En Egypte, les chrétiens en carême et les musulmans en ramadan vivent le même temps de jeûne, de prière et de charité. Au-delà de la religion, le sentiment national égyptien aide à surmonter les difficultés économiques.
Les chrétiens d’Egypte entrent ce dimanche 9 avril dans la semaine sainte, alors que les chrétiens d’Occident fêtent déjà Pâques. Cette différence de date s’explique par le calendrier suivi : julien pour les premiers, grégorien pour les seconds.
Des églises remplies de fidèles
Ce temps très particulier chargé d’offices permet de revivre les derniers jours de la vie de Jésus Christ sur Terre. Les célébrations commencent le dimanche des Rameaux. Les fidèles se rassemblent avec des rameaux d’olivier et des palmes tressées pour rappeler l’entrée triomphale de Jésus à Jérusalem.
Le jeudi saint, l’Eglise commémore le dernier repas du Christ, la Cène, puis le vendredi saint sa passion et sa mort. Lors de la veillée pascale du samedi saint, les chrétiens célèbrent la résurrection du Christ. Les églises sont pleines et les paroisses qui le peuvent aménagent des espaces de prières supplémentaires.
Le grand carême pour préparer Pâques
Le temps de préparation à Pâques, la plus grande fête chrétienne, s’appelle ici grand carême, et ce n’est pas par hasard. En effet, les coptes ont quatre autres périodes de jeûne, dont une avant Noël par exemple. Mais le grand carême se distingue des autres par sa longue durée : cinquante-cinq jours, comprenant une semaine de préparation, les quarante jours de Jésus au désert, et la semaine sainte.
De plus, les règles du jeûne y sont plus strictes : abstinence totale de viande, de poisson, et de tout produit d’origine animale. L’Eglise copte demande également de ne prendre qu’un seul repas par jour, de préférence l’après-midi.
Le père Abraham Malak, prêtre dans la paroisse Saint Athanase située dans un quartier populaire d’Alexandrie, précise que cette dernière règle n’est pas obligatoires, mais recommandable : « Nous sommes tous membres de l’Eglise, le Corps de Jésus. Il n’est pas bon qu’un membre fasse différemment que les autres. »
Jeûne, prière, charité
Le carême n’est pas qu’une affaire de jeûne, mais il inclut aussi des efforts sur la prière personnelle, la charité, et l’attention à son prochain. « Puisque nous nous privons de nourriture, nous ressentons davantage les difficultés que vivent les plus pauvres », explique Abouna Abraham.
Un temps de fraternité partagé avec les musulmans en ramadan
Le temps du carême coïncide avec celui du ramadan pour les musulmans, cette année du 23 mars au 22 avril. « C’est une bonne opportunité pour nous rapprocher, se réjouit Abouna Abraham. Nous jeûnons ensemble, nous prions, ils prient, nous faisons des donations, eux aussi. »

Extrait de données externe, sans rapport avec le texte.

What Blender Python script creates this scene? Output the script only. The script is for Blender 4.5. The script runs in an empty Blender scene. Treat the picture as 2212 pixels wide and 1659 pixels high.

Les internautes ne manquent d’ailleurs pas de plaisanter avec ce temps de jeûne commun. Les vidéos et les mèmes abondent sur les réseaux sociaux, montrant par exemple un jeune copte qui boit de l’eau en narguant son ami musulman, et celui-ci se rattrape dès le coucher de soleil en mangeant devant lui un gros morceau de viande.
Le temps de l’iftar, la rupture du jeûne, permet de beaux moments de fraternité. Les musulmans invitent les chrétiens qui partagent leur repas à l’exception bien sûr des produits d’origine animale. Le plat phare de la cuisine égyptienne qui les réunit le mieux, c’est le foul, les fèves, qui rassasie longtemps et qui est très bon marché.
Un temps d’espérance malgré les difficultés économiques
Avec les lumières dans les rues, les pâtisseries et les sériés télévisées propres, l’ambiance festive et conviviale, Abouna Abraham confie qu’il aime beaucoup le ramadan. Mais au-delà de la religion, « nous sommes d’abord égyptiens, puis musulmans et chrétiens. Pas l’inverse. Même si nous traversons des périodes difficiles, l’important est d’avancer ensemble. »
Les chrétiens, comme tous les Égyptiens, souffrent de la mauvaise situation économique du pays : la dévaluation de la livre égyptienne, la hausse des prix des produits de première nécessité, le chômage et les bas salaires. L’Eglise se démène pour aider les pauvres de plus en plus nombreux. La paroisse Saint Athanase dont dépendent environ 7000 familles, offre ainsi un centre éducatif, une crèche, une maison de retraite et un hôpital ouverts à tous, quelle que soit la confession.